DATASET ROWS
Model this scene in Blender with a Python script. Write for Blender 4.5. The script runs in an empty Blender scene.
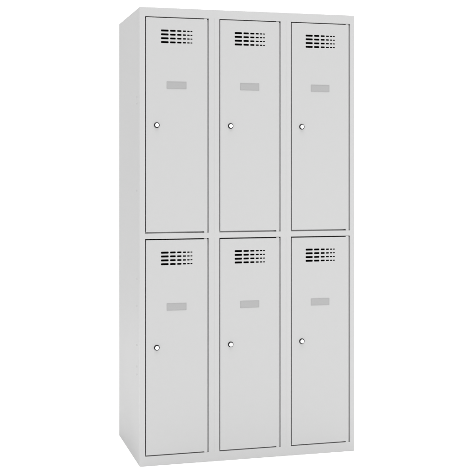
import bpy, bmesh, math
from mathutils import Vector

scene = bpy.context.scene
col = scene.collection

# ------------------------------------------------------------------ dimensions
W, D, H = 0.90, 0.50, 1.80          # cabinet
M, G = 0.0229, 0.0493               # margin and post width between gap centre lines
DW = (W - 2 * M - 2 * G) / 3
ROWS = [(1.7625, 0.9148), (0.8880, 0.0400)]   # gap centre lines: top, bottom
T = 0.001                           # sheet thickness
HINGE_IN, HINGE_OUT = 0.0143, 0.0034

# ------------------------------------------------------------------ materials
def new_mat(name):
    m = bpy.data.materials.new(name)
    m.use_nodes = True
    return m, m.node_tree.nodes, m.node_tree.links, m.node_tree.nodes['Principled BSDF']

def paint(name, colour, rough=0.42, var=0.006, bump=0.035, scale=900.0, spec=0.3):
    """powder coated sheet steel: fine orange peel, faint uneven gloss and tone"""
    m, n, l, b = new_mat(name)
    tc = n.new('ShaderNodeTexCoord')
    big = n.new('ShaderNodeTexNoise'); big.inputs['Scale'].default_value = 3.0
    big.inputs['Detail'].default_value = 3
    l.new(tc.outputs['Object'], big.inputs['Vector'])
    ramp = n.new('ShaderNodeMapRange')
    ramp.inputs['To Min'].default_value = 1 - var
    ramp.inputs['To Max'].default_value = 1 + var
    l.new(big.outputs['Fac'], ramp.inputs['Value'])
    mul = n.new('ShaderNodeVectorMath'); mul.operation = 'SCALE'
    mul.inputs[0].default_value = colour
    l.new(ramp.outputs['Result'], mul.inputs['Scale'])
    l.new(mul.outputs['Vector'], b.inputs['Base Color'])
    rr = n.new('ShaderNodeMapRange')
    rr.inputs['To Min'].default_value = rough - 0.04
    rr.inputs['To Max'].default_value = rough + 0.06
    l.new(big.outputs['Fac'], rr.inputs['Value'])
    l.new(rr.outputs['Result'], b.inputs['Roughness'])
    peel = n.new('ShaderNodeTexNoise'); peel.inputs['Scale'].default_value = scale
    peel.inputs['Detail'].default_value = 2
    l.new(tc.outputs['Object'], peel.inputs['Vector'])
    bp = n.new('ShaderNodeBump'); bp.inputs['Strength'].default_value = bump
    bp.inputs['Distance'].default_value = 0.0004
    l.new(peel.outputs['Fac'], bp.inputs['Height'])
    l.new(bp.outputs['Normal'], b.inputs['Normal'])
    b.inputs['Specular IOR Level'].default_value = spec
    return m

PAINT_FRAME = paint('light_grey_powder_coat_frame', (0.399, 0.399, 0.399))
PAINT_DOOR = paint('light_grey_powder_coat_door', (0.393, 0.393, 0.393))
PAINT_BODY = paint('light_grey_powder_coat_body', (0.403, 0.403, 0.403), spec=0.12)
PLATE = paint('grey_label_plastic', (0.290, 0.290, 0.290), 0.5, 0.01, 0.02)
PLATE_RIM = paint('grey_label_rim', (0.280, 0.280, 0.280), 0.5, 0.01, 0.02)
INSIDE = paint('grey_inner_steel', (0.20, 0.20, 0.20), 0.6)

DARK, n_, l_, b_ = new_mat('dark_lock_metal')
b_.inputs['Base Color'].default_value = (0.025, 0.025, 0.026, 1)
b_.inputs['Roughness'].default_value = 0.45
b_.inputs['Specular IOR Level'].default_value = 0.2
nz = n_.new('ShaderNodeTexNoise'); nz.inputs['Scale'].default_value = 400
bp_ = n_.new('ShaderNodeBump'); bp_.inputs['Strength'].default_value = 0.05
bp_.inputs['Distance'].default_value = 0.0002
l_.new(nz.outputs['Fac'], bp_.inputs['Height']); l_.new(bp_.outputs['Normal'], b_.inputs['Normal'])

CHROME, n_, l_, b_ = new_mat('bright_nickel')
b_.inputs['Base Color'].default_value = (0.88, 0.88, 0.88, 1)
b_.inputs['Metallic'].default_value = 1.0
nz = n_.new('ShaderNodeTexNoise'); nz.inputs['Scale'].default_value = 250
mr = n_.new('ShaderNodeMapRange')
mr.inputs['To Min'].default_value = 0.22; mr.inputs['To Max'].default_value = 0.32
l_.new(nz.outputs['Fac'], mr.inputs['Value']); l_.new(mr.outputs['Result'], b_.inputs['Roughness'])

FLOOR, n_, l_, b_ = new_mat('white_studio_floor')
b_.inputs['Base Color'].default_value = (0.92, 0.92, 0.92, 1)
b_.inputs['Roughness'].default_value = 0.8
b_.inputs['Specular IOR Level'].default_value = 0.1
nz = n_.new('ShaderNodeTexNoise'); nz.inputs['Scale'].default_value = 60
bp_ = n_.new('ShaderNodeBump'); bp_.inputs['Strength'].default_value = 0.05
bp_.inputs['Distance'].default_value = 0.001
l_.new(nz.outputs['Fac'], bp_.inputs['Height']); l_.new(bp_.outputs['Normal'], b_.inputs['Normal'])

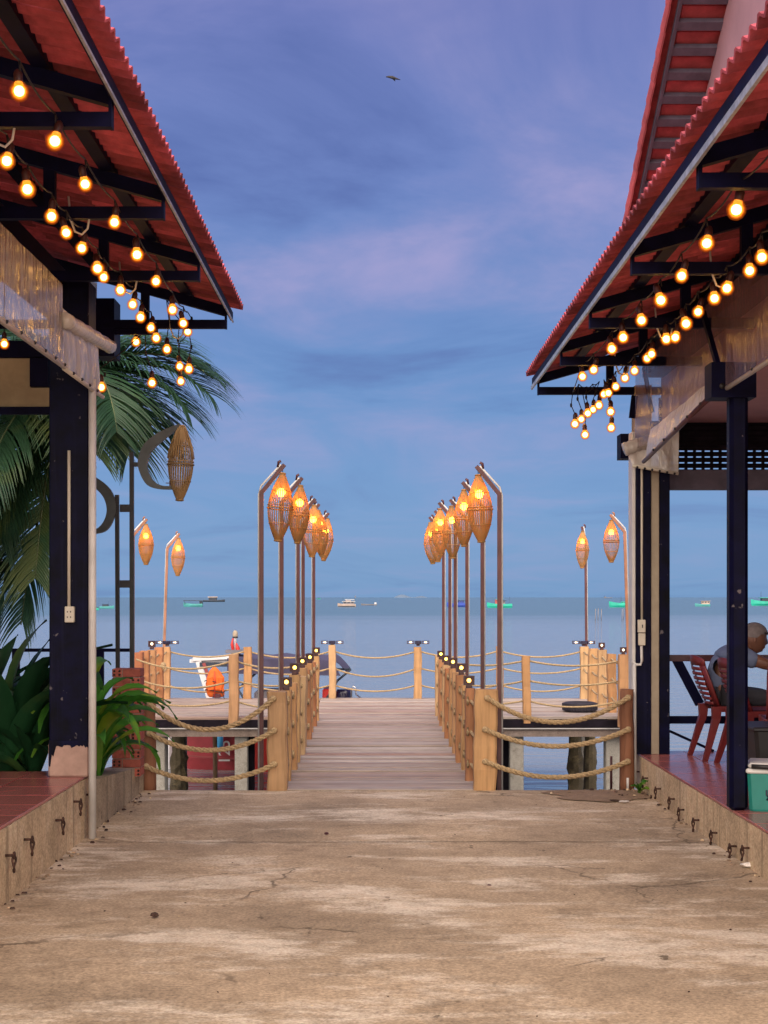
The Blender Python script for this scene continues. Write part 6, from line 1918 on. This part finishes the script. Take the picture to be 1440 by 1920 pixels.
def hut(t, Ln, hh, bw):
    MB().cbox(-Ln * 0.24, Ln * 0.12, -bw * 0.6, bw * 0.6, hh * 0.7, Ln * 0.20, 0.03).build('hut', M['boatdark'], t)
    MB().box(-Ln * 0.28, Ln * 0.16, -bw * 0.8, bw * 0.8, Ln * 0.202, Ln * 0.24).build('roof', M['boattan'], t)
fishing_boat('dark raft with a small roofed hut far out on the left', 381, 422, 1128.5, M['boatdark'], M['boatdark'], M['boattan'], 1, (0, 0, 0), low=True, extra=hut)
fishing_boat('tiny dark green boat on the horizon beside the farthest left lantern', 594, 601, 1123.4, M['boatgreen'], M['boatdark'], M['boatdark'], 1, (0.3, 0.7, 0.6), mast=False)
def deckhouse2(t, Ln, hh, bw):
    MB().cbox(-Ln * 0.06, Ln * 0.24, -bw * 0.5, bw * 0.5, Ln * 0.26, Ln * 0.36, 0.03).build('upper_cabin', M['boattan'], t)
    MB().box(-Ln * 0.10, Ln * 0.44, -bw * 0.7, bw * 0.7, Ln * 0.40, Ln * 0.42).build('sunshade', M['white'], t)
    for u in (-0.08, 0.42): MB().box(Ln * u - 0.06, Ln * u + 0.06, -bw * 0.6, -bw * 0.5, Ln * 0.2, Ln * 0.40 - 0.002).build('shade_post', M['boatgrey'], t)
    MB().tube([(Ln * 0.44, 0, Ln * 0.3), (Ln * 0.46, 0, Ln * 0.62)], Ln * 0.007, 6).build('flagpole', M['boatdark'], t)
    m_ = MB(); m_.box(Ln * 0.445, Ln * 0.50, -0.02, 0.02, Ln * 0.50, Ln * 0.62); m_.build('flag', M['boatgrey'], t)
    MB().box(-Ln * 0.47, Ln * 0.45, -bw * 1.01, -bw * 0.9, 0.02, hh * 0.3).build('waterline_stripe', M['boatdark'], t)
fishing_boat('two-deck brown and white boat anchored in the middle of the bay', 633, 667, 1138, M['boattan'], M['boatgrey'], M['white'], -1, (0.30, 0.92, 0.50), extra=deckhouse2)
def sampan(t, Ln, hh, bw):
    MB().cbox(Ln * 0.34, Ln * 0.46, -bw * 0.4, bw * 0.4, hh * 0.5, hh * 1.8, 0.02).build('white_bundle', M['white'], t)
fishing_boat('long low sampan right of the two-deck boat', 677, 707, 1135, M['boatgrey'], M['boatgrey'], M['white'], -1, (0, 0, 0), low=True, extra=sampan)
fishing_boat('blue fishing boat seen between the right lantern poles', 838, 876, 1138, M['boatblue'], M['boatblue'], M['boatdark'], -1, (0.5, 0.85, 0.5), hgt=1.1)
def nets(t, Ln, hh, bw):
    MB().cbox(-Ln * 0.18, Ln * 0.0, -bw * 0.6, bw * 0.6, hh * 0.7, hh * 1.7, 0.05).build('net_pile', M['boatred'], t)
    MB().box(-Ln * 0.15, Ln * 0.15, -bw * 0.7, bw * 0.7, Ln * 0.33, Ln * 0.36).build('top_shade', M['boatteal'], t)
    MB().tube([(Ln * 0.38, 0, hh * 0.7), (Ln * 0.40, 0, Ln * 0.42)], Ln * 0.006, 6).build('aft_mast', M['boatdark'], t)
fishing_boat('green fishing boat with red nets seen past the nearest right lantern pole', 913, 960, 1139.5, M['boatgreen'], M['boatgrey'], M['boatdark'], -1, (0.42, 0.72, 0.45), extra=nets)
fishing_boat('faint grey ship on the far horizon above the bright green boat', 1132, 1148, 1121.6, M['boatgrey'], M['boatgrey'], M['boatgrey'], -1, (0.1, 0.25, 0.4), roof=False, low=True)
fishing_boat('bright green boat beside the right pavilion corner', 1142, 1187, 1138.5, M['boatgreen'], M['boatgreen'], M['boatgreen'], -1, (0.5, 0.8, 0.25), roof=False, hgt=1.15)
fishing_boat('teal boat with a rounded tan roof framed between the two right columns', 1303, 1331, 1137, M['boatteal'], M['boattan'], M['boattan'], -1, (0.42, 0.98, 0.70), mast=False)
fishing_boat('green trawler at the right border with dark rigging', 1408, 1462, 1135.5, M['boatgreen'], M['boatdark'], M['boatgreen'], -1, (0.35, 0.65, 0.40))

def sea_stakes():
    WHO = ('leftmost', 'second', 'middle', 'fourth', 'rightmost')
    for k, (px, py) in enumerate(((1116, 1160), (1121, 1158), (1127, 1160), (1166, 1160), (1169, 1158))):
        d = (H - WATER) * F / (py + 4 - VY)
        o = MB().tube([(0, 0, -0.5), (0.05, 0, 1.4)], 0.05, 6).build('sea_stake', M['boatgrey'], None, (X(px, d), d, WATER))
        tag(o, '%s of the five thin stakes in the sea near the bright green boat' % WHO[k], 'stake', 'fishing stakes in the bay')
sea_stakes()
def island():
    d = 14000; mb = MB(); vs = []; fs = []; n = 40
    hs = []
    for i in range(n + 1):
        u = i / n; hs.append(max(0, math.sin(math.pi * u)) ** 0.8 * (0.55 + 0.45 * math.sin(u * 7 + 0.6)) * 45)
    for j, (yy, k) in enumerate(((-700, 0.0), (-250, 0.7), (0, 1.0), (300, 0.7), (700, 0.0))):
        for i in range(n + 1):
            vs.append((X(738, d) + (X(800, d) - X(738, d)) * i / n, d + yy, WATER - 1 + hs[i] * k))
    for j in range(4):
        for i in range(n):
            a = j * (n + 1) + i; fs.append((a, a + 1, a + n + 2, a + n + 1))
    mb.add(vs, fs, 0, True); tag(mb.build('island', M['island']), kind='structure')
island()

def bird():
    d = 42.0; c = P(736, 146, d)
    t = thing('bird', 'dark bird gliding high in the cloudy sky', 'bird', c)
    s = d / F * 1.25
    mb = MB()
    mb.tube([(-10 * s, 0, 1.5 * s), (-6 * s, 0, 1.6 * s), (0, 0, 0.6 * s), (5 * s, 0, -1.0 * s), (12 * s, 0, -3 * s)], [0.6 * s, 1.6 * s, 2.4 * s, 1.6 * s, 0.3 * s], 8)
    b = mb.build('body', M['bird'], t)
    for sg in (-1, 1):
        m_ = MB(); ws = []
        for (u, xo, ch, dz) in ((0, -2, 6, 0.5), (0.35, -2.5, 5.5, 2.0 if sg > 0 else -2.0), (0.7, -0.5, 4.2, 2.5 if sg > 0 else -4), (1.0, 3.5, 1.0, 1.0 if sg > 0 else -5.5)):
            ws += [(xo * s, sg * u * 16 * s, (dz + 0.25) * s), ((xo + ch) * s, sg * u * 16 * s, (dz - 0.5) * s), ((xo + ch) * s, sg * u * 16 * s, (dz - 0.8) * s), (xo * s, sg * u * 16 * s, (dz - 0.35) * s)]
        fs = []
        for i in range(3):
            for q in range(4):
                r_ = (q + 1) % 4; fs.append((i*4+q, i*4+r_, i*4+4+r_, i*4+4+q))
        fs += [(0, 1, 2, 3), (15, 14, 13, 12)]
        m_.add(ws, fs); m_.build('wing', M['bird'], t)
bird()

# ================================================================== litter on the path
def lump(name, label, cat, px, py, w, h, mat, seed, flat=0.6):
    d = H * F / (py - VY); rnd = random.Random(seed); mb = MB(); n, m_ = 12, 7; vs = []; fs = []
    for j in range(m_ + 1):
        ph = math.pi * j / m_
        for i in range(n):
            th = 2 * math.pi * i / n; k = 1 + rnd.uniform(-0.32, 0.32)
            vs.append((w / 2 * math.sin(ph) * math.cos(th) * k, w / 2 * flat * math.sin(ph) * math.sin(th) * k, max(0.0, h * 0.5 * (1 - math.cos(ph)) * (0.8 + 0.2 * k))))
    for j in range(m_):
        for i in range(n):
            q = (i + 1) % n; fs.append((j*n+i, j*n+q, j*n+n+q, j*n+n+i))
    mb.add(vs, fs)
    o = mb.build(name, mat, None, (X(px, d), d, 0.004)); tag(o, label, cat); return o
lump('plastic_scrap', 'crumpled white plastic scrap at the foot of the right kerb', 'litter', 1405, 1628, 0.095, 0.03, M['litter'], 1)
lump('seed_pod', 'dark dry seed pod lying on the left of the path', 'seed pod', 290, 1722, 0.036, 0.026, M['drygrey'], 2, 0.9)
lump('pebble', 'small dark red pebble on the path just behind the slab joint', 'pebble', 612, 1566, 0.026, 0.016, M['maroon'], 3, 0.9)
lump('leaf_bit', 'tiny red-brown scrap on the right half of the path', 'scrap', 917, 1662, 0.024, 0.008, M['maroon'], 4, 0.5)
lump('paper_scrap', 'white paper scrap on the soil by the right kerb corner', 'litter', 1170, 1505, 0.085, 0.012, M['litter'], 5, 0.5)
lump('dead_leaf', 'dark dead leaf on the soil left of the white paper scrap', 'leaf', 1152, 1503, 0.07, 0.012, M['drygrey'], 6, 0.5)
def debris():
    mb = MB(); rnd = random.Random(9)
    def chip(x, y, s, z=0.006):
        a = rnd.uniform(0, 3.14); c_, s_ = math.cos(a), math.sin(a); l = s; w = s * rnd.uniform(0.3, 0.8); h = s * rnd.uniform(0.2, 0.5)
        vs = []
        for (i, j, k) in ((-1,-1,0),(1,-1,0),(1,1,0),(-1,1,0),(-.7,-.7,1),(.7,-.7,1),(.7,.7,1),(-.7,.7,1)):
            xx, yy = i * l * 0.5, j * w * 0.5; vs.append((x + xx * c_ - yy * s_, y + xx * s_ + yy * c_, z - 0.004 + k * h))
        mb.add(vs, [(0,3,2,1),(4,5,6,7),(0,1,5,4),(1,2,6,5),(2,3,7,6),(3,0,4,7)], rnd.choice((0, 0, 1, 2)))
    for k in range(170):
        y = rnd.uniform(5.2, 11.9); sd_ = rnd.choice((-1, 1))
        chip((LK + abs(rnd.gauss(0.03, 0.05))) if sd_ < 0 else (RK - abs(rnd.gauss(0.03, 0.05))), y, rnd.uniform(0.008, 0.028))
    for k in range(60):
        chip(rnd.uniform(-1.8, 2.0), rnd.uniform(5.4, 11.9), rnd.uniform(0.004, 0.012))
    for k in range(40):
        chip(2.08 - abs(rnd.gauss(0, 0.22)), 11.9 - abs(rnd.gauss(0, 0.18)), rnd.uniform(0.012, 0.035), 0.02)
    o = mb.build('debris', [M['drygrey'], M['kerb'], M['soil']]); tag(o, 'scattered chips and grit along the foot of both kerbs', 'debris', kind='stuff')
debris()
def sprout():
    t = thing('weed', 'small yellowish weed sprouting from the soil at the right kerb corner', 'plant', (X(1197, 11.75), 11.72, 0.0))
    me = leaf_mesh('leaf', 0.10, 0.022, 1.6, M['leafa'], 0.2, 6); rnd = random.Random(2)
    MB().tube([(0, 0, 0), (0.004, 0, 0.05)], 0.003, 5).build('stem', M['palmstem'], t)
    for k in range(9):
        s = rnd.uniform(0.6, 1.1); link_mesh('leaf', me, t, (0, 0, 0.01 + 0.005 * k), (0, rnd.uniform(-0.2, 0.4), k * 2.4), (s, s, s))
sprout()
def sticks():
    for (px, y0, y1, lab, m_) in ((1146, 1418, 1482, 'thin dark stake standing behind the right entrance rope', M['maroon']), (1177, 1455, 1480, 'short white peg at the foot of the brown log post', M['white'])):
        d = 12.25 if px == 1146 else 11.94
        o = MB().tube([(0, 0, 0), (0.0, 0, Z(y0, d) - Z(y1, d))], 0.011, 6).build('stake' if px == 1146 else 'peg', m_, None, (X(px, d), d, Z(y1, d) if px == 1146 else 0.0))
        tag(o, lab, 'stake' if px == 1146 else 'peg')
sticks()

PROBLEM DESCRIPTION
Retype the records above word for word, from their first line through the line containing "m.node_tree.links, m.node_tree.nodes['Principled BSDF']", and leave out every picture.

FINAL ANSWER
Model this scene in Blender with a Python script. Write for Blender 4.5. The script runs in an empty Blender scene.
import bpy, bmesh, math
from mathutils import Vector

scene = bpy.context.scene
col = scene.collection

# ------------------------------------------------------------------ dimensions
W, D, H = 0.90, 0.50, 1.80          # cabinet
M, G = 0.0229, 0.0493               # margin and post width between gap centre lines
DW = (W - 2 * M - 2 * G) / 3
ROWS = [(1.7625, 0.9148), (0.8880, 0.0400)]   # gap centre lines: top, bottom
T = 0.001                           # sheet thickness
HINGE_IN, HINGE_OUT = 0.0143, 0.0034

# ------------------------------------------------------------------ materials
def new_mat(name):
    m = bpy.data.materials.new(name)
    m.use_nodes = True
    return m, m.node_tree.nodes, m.node_tree.links, m.node_tree.nodes['Principled BSDF']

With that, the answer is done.